Lisez Le Pouvoir du chien
Par Agnès Orosco le mercredi, juin 20 2007, 17:55 - Littératures anglophones - Lien permanent
de Thomas Savage (ce n'est même pas un pseudo) !
C'est magnifique de tension, de justesse, de cruauté, c'est admirablement écrit : le roman confronte dans un ranch de l'Utah et dans les environs deux frères quadragénaires richissimes, un lourdaud taciturne, un brillant beau-parleur. Unis comme les doigts de la main, ils constituent un couple de frères célibataires et complémentaires, que va fissurer le mariage du premier avec une petite veuve fragile et souriante, mère d'un adolescent silencieux, secret, très intelligent et assez inquiétant.
Tout est bien : l'évocation des paysages, les relations des hommes avec la nature et entre eux, la tension cruelle qui croît à l'intérieur du ranch entre les personnages, la menace qui plane. C'est écrit et construit, passionnant. Le roman est de 67, et c'est chez 10/18.
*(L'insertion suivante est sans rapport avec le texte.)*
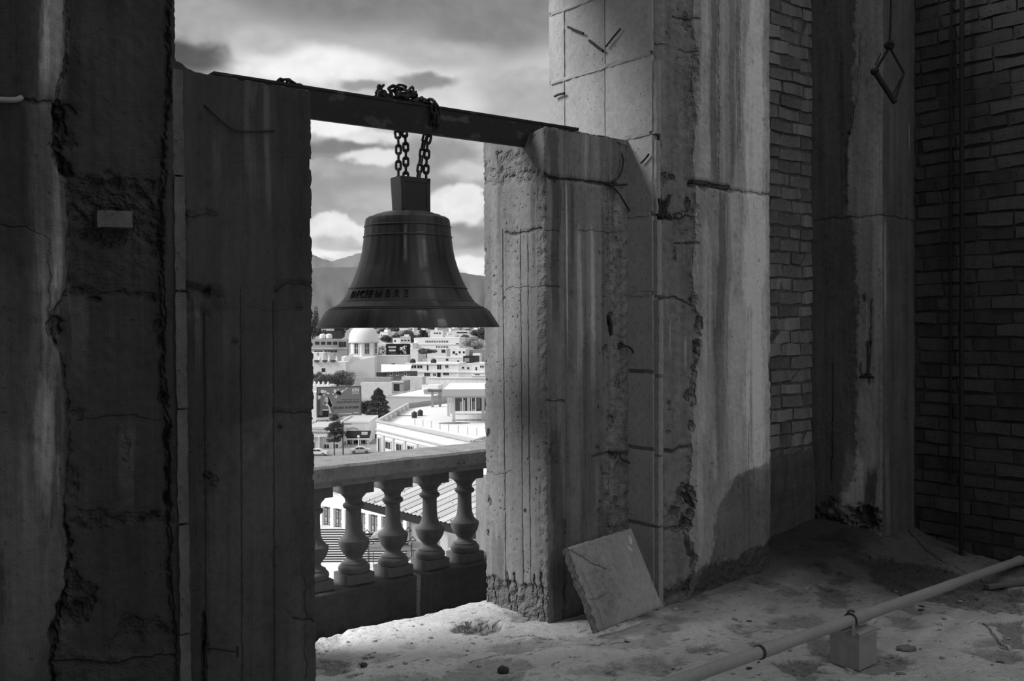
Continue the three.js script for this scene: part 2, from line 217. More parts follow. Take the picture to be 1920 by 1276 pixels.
// ---- tall pier on the left (its room face)
const fieldD = new Field(-3.05, T_E2, -0.05, 3.75);
{
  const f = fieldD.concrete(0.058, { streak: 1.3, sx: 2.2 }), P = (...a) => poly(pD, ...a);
  const left = [128, -70, 128, 60, 124, 120, 108, 190, 106, 270, 126, 320, 130, 420, 128, 540, 98, 600, 104, 640, 122, 690, 130, 760, 132, 850, 122, 950, 133, 1050, 126, 1120, 102, 1190, 98, 1300];
  const right = [318, -70, 318, 190, 312, 230, 308, 330, 303, 400, 306, 540, 310, 600, 306, 700, 318, 790, 318, 900, 320, 1000, 322, 1100, 330, 1180, 332, 1300];
  const rev = []; for (let i = right.length - 2; i >= 0; i -= 2) rev.push(right[i], right[i + 1]);
  f.recess(P(...left, ...rev), 0.026, 0.86, 0.004, 0.006, 0.012);
  f.crack(P(...left), 0.007, 0.014, 0.7); f.crack(P(...left.slice(6, 12)), 0.016, 0.03, 0.6, 1.6); f.crack(P(...left.slice(26, 32)), 0.012, 0.02, 0.6, 1.6); f.crack(P(126, 1120, 102, 1190, 98, 1300), 0.014, 0.03, 0.6, 1.2);
  f.crack(P(...right), 0.006, 0.014, 0.6); f.crack(P(306, 360, 303, 400, 305, 440), 0.012, 0.02, 0.6); f.crack(P(316, 800, 318, 900, 320, 950), 0.008, 0.02, 0.6);
  // pitted and broken patches
  f.recess(P(150, 318, 230, 325, 300, 345, 300, 470, 250, 440, 210, 470, 150, 440, 132, 400), 0.010, 0.95, 0.034, 0.01, 0.03);
  f.recess(P(135, 425, 300, 440, 300, 530, 220, 545, 135, 550), 0.002, 1, 0.01, 0.01, 0.02);
  f.recess(P(130, 540, 300, 548, 300, 560, 220, 554, 130, 556), 0.008, 0.8, 0.02, 0.006, 0.02);
  f.recess(P(140, 955, 250, 965, 330, 960, 325, 985, 240, 982, 150, 1000), 0.006, 0.9, 0.022, 0.006, 0.02);
  f.recess(P(130, 1050, 190, 1110, 170, 1170, 120, 1180, 105, 1200), 0.016, 0.85, 0.025, 0.008, 0.03);
  f.recess(P(250, 1150, 320, 1170, 320, 1190, 210, 1200), 0.008, 0.9, 0.02, 0.008, 0.02);
  f.recess(P(100, 1195, 200, 1235, 330, 1215, 335, 1300, 95, 1300), -0.014, 1.1, 0.008, 0.006, 0.012);
  for (const [x, y, a, b, d] of [[112, 205, .03, .05, .04], [118, 235, .03, .08, .035], [108, 270, .035, .05, .03], [103, 612, .045, .055, .05], [120, 320, .02, .03, .03], [130, 265, .04, .05, .015], [180, 560, .04, .016, .03], [300, 610, .02, .03, .03], [308, 745, .025, .03, .03], [302, 640, .015, .04, .02], [285, 970, .05, .02, .03], [150, 775, .04, .03, .012], [140, 900, .03, .08, .012], [165, 1140, .04, .03, .03], [145, 1150, .05, .04, .02], [240, 840, .02, .09, .006], [205, 455, .035, .022, .02], [60, 600, .03, .02, .006]]) f.blob(...pD(x, y), a * 0.8, b * 0.8, d * 0.55, 0.8, 0.02);
  f.crack(P(-20, 192, 30, 186, 90, 188, 128, 196, 145, 212), 0.008, 0.014, 0.6);
  f.crack(P(0, 425, 50, 428, 90, 445, 92, 560, 95, 600), 0.004, 0.006, 0.75); f.crack(P(150, 790, 240, 780, 300, 790), 0.004, 0.006, 0.8);
  f.crack(P(100, 1240, 210, 1245, 330, 1225), 0.006, 0.012, 0.6);
  // run-down streaks, pale on the smooth part
  f.streak(pD(95, 0)[0], pD(95, 185)[1], 3.7, 0.04, 1.9); f.streak(pD(108, 0)[0], pD(108, 160)[1], 3.7, 0.05, 1.9); f.streak(pD(75, 0)[0], pD(75, 190)[1], 3.7, 0.03, 1.35);
  f.streak(pD(85, 300)[0], pD(85, 900)[1], pD(85, 200)[1], 0.05, 1.75); f.streak(pD(115, 400)[0], pD(115, 560)[1], pD(115, 310)[1], 0.03, 1.6); f.streak(pD(105, 800)[0], pD(105, 1180)[1], pD(105, 640)[1], 0.045, 1.35);
  f.streak(pD(40, 700)[0], pD(40, 1276)[1], pD(40, 500)[1], 0.12, 1.4, 1.2); f.streak(pD(70, 650)[0], pD(70, 1000)[1], pD(70, 440)[1], 0.06, 1.25, 1.2); f.streak(pD(20, 900)[0], pD(20, 1276)[1], pD(20, 820)[1], 0.08, 1.2, 1.2);
  f.streak(pD(240, 850)[0], pD(240, 950)[1], pD(240, 800)[1], 0.03, 1.5); f.streak(pD(145, 600)[0], pD(145, 690)[1], pD(145, 550)[1], 0.04, 1.5); f.streak(pD(165, 230)[0], pD(165, 215)[1], pD(165, 100)[1], 0.06, 0.8); f.streak(pD(30, 500)[0], pD(30, 640)[1], pD(30, 200)[1], 0.07, 0.8);
  f.poly(P(150, 20, 240, 10, 250, 300, 140, 300), 0.05, 0.04, (k, u, v, i) => { f.A[i] *= 1 + 0.2 * k; });
  f.finish(0.009);
}
const plainD = new Field(0, 1.2, 0, 3.8, 0.006).concrete(0.12, { sx: 9 }).finish(0.02).material;
function pierSolid(name, o, materials, label) { const b = solid(o); return struct(name, b.geo, materials, b.pos, TURN, label); }
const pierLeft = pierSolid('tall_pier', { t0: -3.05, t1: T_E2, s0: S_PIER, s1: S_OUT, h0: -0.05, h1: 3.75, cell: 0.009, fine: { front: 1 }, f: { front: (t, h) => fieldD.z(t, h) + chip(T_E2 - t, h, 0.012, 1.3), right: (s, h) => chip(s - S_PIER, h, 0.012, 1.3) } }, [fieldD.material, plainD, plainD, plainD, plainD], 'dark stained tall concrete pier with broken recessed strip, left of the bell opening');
// the same pier goes on above the picture
struct('tall_pier', boxFrom(-0.5075, 0.5075, 0, CEIL - 3.75, -0.448, 0.448), plainD, T((-3.05 + T_E2) / 2, 3.75, (S_PIER + S_OUT) / 2), TURN);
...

Et aussi : Rue du Pacifique, chez Belfond, ce n'est pas encore en poche chez 10/18.
Autre histoire de l'Ouest : Grayling, petite ville en pleine expansion, un couple de ranchers unis, Lizzie et John Metlen et leur fils Zack, qui grandit au cours du roman, autre enfant silencieux et "différent" que son père maladroit, impulsif et imprévoyant a du mal à comprendre, malgré tout l'amour qu'il lui porte. À nouveau la fin des Indiens, qui quittent leurs terres ancestrales pour aller rejoindre leurs réserves. Mais ce roman est plus urbain que Le Pouvoir du chien. En contrepoint de l'ascension sociale irrésistible de leur rival le banquier Connor, un type arrogant et cynique, le roman raconte l'histoire de la dégringolade des Melten, victimes des rêveries et de l'imprévoyance de John. Mais il y a Lizzie, sa beauté, son humour et son humanité rigoureuse, et Zack l'inventif, qui part trouver sa voie en France pendant la guerre de 14. Puis Anne, la métisse d'indienne, dont la splendeur hautaine illumine toute la dernière partie du roman.
Ce qui me comble, dans l'écriture de Savage, c'est son extraordinaire manière, à la fois de dessiner de façon aiguë les personnages les plus mineurs - qui viennent danser avant de disparaître leur petite valse au premier plan, lorsque le Destin des personnages l'exige - et d'éluder tout pathos en dérobant littéralement entre les lignes les moments qui devraient paraître les plus essentiels. L'art de l'understatement poussé à son incandescence. Et puis cette manière de mêler une lucidité cruelle et désabusée avec une profonde tendresse pour les êtres. Une écriture aiguë, belle et pudique. Après les dégoulinades laurensiennes (Camille Laurens, que j'ai dû me "farcir" pour le Goncourt des lycéens), j'ai lu Savage avec passion et gratitude.